____ COLLECTED DATA
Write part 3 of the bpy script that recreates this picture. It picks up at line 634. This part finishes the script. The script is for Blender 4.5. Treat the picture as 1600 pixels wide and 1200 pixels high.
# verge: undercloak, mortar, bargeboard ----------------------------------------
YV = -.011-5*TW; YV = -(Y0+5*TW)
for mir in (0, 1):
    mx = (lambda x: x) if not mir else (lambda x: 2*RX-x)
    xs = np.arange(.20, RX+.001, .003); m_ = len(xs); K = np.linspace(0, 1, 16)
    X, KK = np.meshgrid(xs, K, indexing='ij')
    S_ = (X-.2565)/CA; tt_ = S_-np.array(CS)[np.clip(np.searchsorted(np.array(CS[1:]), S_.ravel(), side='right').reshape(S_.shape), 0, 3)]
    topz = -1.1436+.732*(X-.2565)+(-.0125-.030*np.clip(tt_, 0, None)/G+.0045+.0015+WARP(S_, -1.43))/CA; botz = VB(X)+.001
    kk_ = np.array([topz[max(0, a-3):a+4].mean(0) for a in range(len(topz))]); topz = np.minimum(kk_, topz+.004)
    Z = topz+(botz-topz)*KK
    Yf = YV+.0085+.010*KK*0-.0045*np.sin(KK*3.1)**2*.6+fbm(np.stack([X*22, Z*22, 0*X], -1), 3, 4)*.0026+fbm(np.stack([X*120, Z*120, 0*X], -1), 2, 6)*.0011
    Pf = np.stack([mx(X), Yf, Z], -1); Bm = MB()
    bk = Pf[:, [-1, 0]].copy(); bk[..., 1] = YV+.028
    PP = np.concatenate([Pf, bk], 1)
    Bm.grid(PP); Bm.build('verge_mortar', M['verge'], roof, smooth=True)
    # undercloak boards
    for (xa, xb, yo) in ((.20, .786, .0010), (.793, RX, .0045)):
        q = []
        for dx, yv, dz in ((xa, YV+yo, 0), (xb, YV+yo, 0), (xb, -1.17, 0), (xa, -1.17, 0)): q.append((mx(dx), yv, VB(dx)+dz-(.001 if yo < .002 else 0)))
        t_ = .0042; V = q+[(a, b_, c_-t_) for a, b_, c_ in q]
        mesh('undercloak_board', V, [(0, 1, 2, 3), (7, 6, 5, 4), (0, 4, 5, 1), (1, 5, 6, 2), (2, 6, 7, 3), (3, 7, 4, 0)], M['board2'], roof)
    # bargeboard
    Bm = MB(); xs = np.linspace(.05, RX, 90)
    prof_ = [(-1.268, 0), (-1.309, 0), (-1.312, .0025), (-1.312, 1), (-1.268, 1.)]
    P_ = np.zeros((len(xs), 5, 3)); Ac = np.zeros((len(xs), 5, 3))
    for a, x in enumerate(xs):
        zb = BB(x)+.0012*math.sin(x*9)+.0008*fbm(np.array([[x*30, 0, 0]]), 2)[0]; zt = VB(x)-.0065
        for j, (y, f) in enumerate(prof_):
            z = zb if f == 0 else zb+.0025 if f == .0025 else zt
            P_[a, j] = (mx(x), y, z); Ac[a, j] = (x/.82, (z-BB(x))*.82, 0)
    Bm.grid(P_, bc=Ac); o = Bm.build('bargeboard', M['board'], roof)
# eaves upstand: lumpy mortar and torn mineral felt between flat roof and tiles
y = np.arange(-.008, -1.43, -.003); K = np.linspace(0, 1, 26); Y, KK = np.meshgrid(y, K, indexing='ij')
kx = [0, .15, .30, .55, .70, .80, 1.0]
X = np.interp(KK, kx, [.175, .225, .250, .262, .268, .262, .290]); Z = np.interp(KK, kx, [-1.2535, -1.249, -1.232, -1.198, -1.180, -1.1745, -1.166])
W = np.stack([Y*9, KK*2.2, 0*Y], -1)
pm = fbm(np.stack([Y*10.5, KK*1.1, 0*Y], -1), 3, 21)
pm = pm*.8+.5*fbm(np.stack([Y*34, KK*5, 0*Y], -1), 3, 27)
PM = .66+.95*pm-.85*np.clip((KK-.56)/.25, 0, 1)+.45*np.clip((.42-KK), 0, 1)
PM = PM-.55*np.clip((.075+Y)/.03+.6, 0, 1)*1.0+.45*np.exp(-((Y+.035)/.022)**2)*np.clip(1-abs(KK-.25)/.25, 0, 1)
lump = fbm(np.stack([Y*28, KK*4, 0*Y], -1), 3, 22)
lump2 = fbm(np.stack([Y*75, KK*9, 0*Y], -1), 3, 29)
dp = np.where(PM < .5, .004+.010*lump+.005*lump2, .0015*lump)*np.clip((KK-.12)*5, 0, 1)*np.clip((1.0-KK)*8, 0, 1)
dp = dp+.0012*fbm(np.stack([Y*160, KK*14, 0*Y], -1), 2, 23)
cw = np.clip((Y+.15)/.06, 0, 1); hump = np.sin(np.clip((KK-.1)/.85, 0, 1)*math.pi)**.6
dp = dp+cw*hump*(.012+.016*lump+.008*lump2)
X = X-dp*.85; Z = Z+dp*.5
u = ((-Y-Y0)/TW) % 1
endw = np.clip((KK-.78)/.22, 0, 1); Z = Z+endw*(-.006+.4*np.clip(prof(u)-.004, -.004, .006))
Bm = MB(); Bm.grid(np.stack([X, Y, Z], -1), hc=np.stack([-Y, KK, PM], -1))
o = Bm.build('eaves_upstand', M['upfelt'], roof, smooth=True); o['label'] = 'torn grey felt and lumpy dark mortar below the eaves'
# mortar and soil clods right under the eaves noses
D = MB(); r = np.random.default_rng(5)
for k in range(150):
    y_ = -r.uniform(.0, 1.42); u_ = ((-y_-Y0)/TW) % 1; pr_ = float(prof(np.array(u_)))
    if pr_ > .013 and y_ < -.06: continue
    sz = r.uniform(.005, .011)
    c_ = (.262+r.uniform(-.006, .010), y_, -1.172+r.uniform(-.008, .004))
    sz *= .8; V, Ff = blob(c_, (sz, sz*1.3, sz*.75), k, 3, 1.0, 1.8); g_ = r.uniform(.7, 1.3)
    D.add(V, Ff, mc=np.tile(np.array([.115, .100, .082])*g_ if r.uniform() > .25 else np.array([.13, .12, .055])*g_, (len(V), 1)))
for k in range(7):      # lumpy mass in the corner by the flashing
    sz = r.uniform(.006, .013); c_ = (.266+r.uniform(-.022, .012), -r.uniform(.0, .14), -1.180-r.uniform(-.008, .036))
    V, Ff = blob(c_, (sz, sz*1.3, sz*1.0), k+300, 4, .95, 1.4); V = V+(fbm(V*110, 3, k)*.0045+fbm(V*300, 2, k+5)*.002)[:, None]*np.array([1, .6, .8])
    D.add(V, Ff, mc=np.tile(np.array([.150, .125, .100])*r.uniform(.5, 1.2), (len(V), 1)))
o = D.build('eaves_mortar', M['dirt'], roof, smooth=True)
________
Write out the full listing, keeping every line exactly as it is.

● FULL OUTPUT:
Write part 3 of the bpy script that recreates this picture. It picks up at line 634. This part finishes the script. The script is for Blender 4.5. Treat the picture as 1600 pixels wide and 1200 pixels high.
# verge: undercloak, mortar, bargeboard ----------------------------------------
YV = -.011-5*TW; YV = -(Y0+5*TW)
for mir in (0, 1):
    mx = (lambda x: x) if not mir else (lambda x: 2*RX-x)
    xs = np.arange(.20, RX+.001, .003); m_ = len(xs); K = np.linspace(0, 1, 16)
    X, KK = np.meshgrid(xs, K, indexing='ij')
    S_ = (X-.2565)/CA; tt_ = S_-np.array(CS)[np.clip(np.searchsorted(np.array(CS[1:]), S_.ravel(), side='right').reshape(S_.shape), 0, 3)]
    topz = -1.1436+.732*(X-.2565)+(-.0125-.030*np.clip(tt_, 0, None)/G+.0045+.0015+WARP(S_, -1.43))/CA; botz = VB(X)+.001
    kk_ = np.array([topz[max(0, a-3):a+4].mean(0) for a in range(len(topz))]); topz = np.minimum(kk_, topz+.004)
    Z = topz+(botz-topz)*KK
    Yf = YV+.0085+.010*KK*0-.0045*np.sin(KK*3.1)**2*.6+fbm(np.stack([X*22, Z*22, 0*X], -1), 3, 4)*.0026+fbm(np.stack([X*120, Z*120, 0*X], -1), 2, 6)*.0011
    Pf = np.stack([mx(X), Yf, Z], -1); Bm = MB()
    bk = Pf[:, [-1, 0]].copy(); bk[..., 1] = YV+.028
    PP = np.concatenate([Pf, bk], 1)
    Bm.grid(PP); Bm.build('verge_mortar', M['verge'], roof, smooth=True)
    # undercloak boards
    for (xa, xb, yo) in ((.20, .786, .0010), (.793, RX, .0045)):
        q = []
        for dx, yv, dz in ((xa, YV+yo, 0), (xb, YV+yo, 0), (xb, -1.17, 0), (xa, -1.17, 0)): q.append((mx(dx), yv, VB(dx)+dz-(.001 if yo < .002 else 0)))
        t_ = .0042; V = q+[(a, b_, c_-t_) for a, b_, c_ in q]
        mesh('undercloak_board', V, [(0, 1, 2, 3), (7, 6, 5, 4), (0, 4, 5, 1), (1, 5, 6, 2), (2, 6, 7, 3), (3, 7, 4, 0)], M['board2'], roof)
    # bargeboard
    Bm = MB(); xs = np.linspace(.05, RX, 90)
    prof_ = [(-1.268, 0), (-1.309, 0), (-1.312, .0025), (-1.312, 1), (-1.268, 1.)]
    P_ = np.zeros((len(xs), 5, 3)); Ac = np.zeros((len(xs), 5, 3))
    for a, x in enumerate(xs):
        zb = BB(x)+.0012*math.sin(x*9)+.0008*fbm(np.array([[x*30, 0, 0]]), 2)[0]; zt = VB(x)-.0065
        for j, (y, f) in enumerate(prof_):
            z = zb if f == 0 else zb+.0025 if f == .0025 else zt
            P_[a, j] = (mx(x), y, z); Ac[a, j] = (x/.82, (z-BB(x))*.82, 0)
    Bm.grid(P_, bc=Ac); o = Bm.build('bargeboard', M['board'], roof)
# eaves upstand: lumpy mortar and torn mineral felt between flat roof and tiles
y = np.arange(-.008, -1.43, -.003); K = np.linspace(0, 1, 26); Y, KK = np.meshgrid(y, K, indexing='ij')
kx = [0, .15, .30, .55, .70, .80, 1.0]
X = np.interp(KK, kx, [.175, .225, .250, .262, .268, .262, .290]); Z = np.interp(KK, kx, [-1.2535, -1.249, -1.232, -1.198, -1.180, -1.1745, -1.166])
W = np.stack([Y*9, KK*2.2, 0*Y], -1)
pm = fbm(np.stack([Y*10.5, KK*1.1, 0*Y], -1), 3, 21)
pm = pm*.8+.5*fbm(np.stack([Y*34, KK*5, 0*Y], -1), 3, 27)
PM = .66+.95*pm-.85*np.clip((KK-.56)/.25, 0, 1)+.45*np.clip((.42-KK), 0, 1)
PM = PM-.55*np.clip((.075+Y)/.03+.6, 0, 1)*1.0+.45*np.exp(-((Y+.035)/.022)**2)*np.clip(1-abs(KK-.25)/.25, 0, 1)
lump = fbm(np.stack([Y*28, KK*4, 0*Y], -1), 3, 22)
lump2 = fbm(np.stack([Y*75, KK*9, 0*Y], -1), 3, 29)
dp = np.where(PM < .5, .004+.010*lump+.005*lump2, .0015*lump)*np.clip((KK-.12)*5, 0, 1)*np.clip((1.0-KK)*8, 0, 1)
dp = dp+.0012*fbm(np.stack([Y*160, KK*14, 0*Y], -1), 2, 23)
cw = np.clip((Y+.15)/.06, 0, 1); hump = np.sin(np.clip((KK-.1)/.85, 0, 1)*math.pi)**.6
dp = dp+cw*hump*(.012+.016*lump+.008*lump2)
X = X-dp*.85; Z = Z+dp*.5
u = ((-Y-Y0)/TW) % 1
endw = np.clip((KK-.78)/.22, 0, 1); Z = Z+endw*(-.006+.4*np.clip(prof(u)-.004, -.004, .006))
Bm = MB(); Bm.grid(np.stack([X, Y, Z], -1), hc=np.stack([-Y, KK, PM], -1))
o = Bm.build('eaves_upstand', M['upfelt'], roof, smooth=True); o['label'] = 'torn grey felt and lumpy dark mortar below the eaves'
# mortar and soil clods right under the eaves noses
D = MB(); r = np.random.default_rng(5)
for k in range(150):
    y_ = -r.uniform(.0, 1.42); u_ = ((-y_-Y0)/TW) % 1; pr_ = float(prof(np.array(u_)))
    if pr_ > .013 and y_ < -.06: continue
    sz = r.uniform(.005, .011)
    c_ = (.262+r.uniform(-.006, .010), y_, -1.172+r.uniform(-.008, .004))
    sz *= .8; V, Ff = blob(c_, (sz, sz*1.3, sz*.75), k, 3, 1.0, 1.8); g_ = r.uniform(.7, 1.3)
    D.add(V, Ff, mc=np.tile(np.array([.115, .100, .082])*g_ if r.uniform() > .25 else np.array([.13, .12, .055])*g_, (len(V), 1)))
for k in range(7):      # lumpy mass in the corner by the flashing
    sz = r.uniform(.006, .013); c_ = (.266+r.uniform(-.022, .012), -r.uniform(.0, .14), -1.180-r.uniform(-.008, .036))
    V, Ff = blob(c_, (sz, sz*1.3, sz*1.0), k+300, 4, .95, 1.4); V = V+(fbm(V*110, 3, k)*.0045+fbm(V*300, 2, k+5)*.002)[:, None]*np.array([1, .6, .8])
    D.add(V, Ff, mc=np.tile(np.array([.150, .125, .100])*r.uniform(.5, 1.2), (len(V), 1)))
o = D.build('eaves_mortar', M['dirt'], roof, smooth=True)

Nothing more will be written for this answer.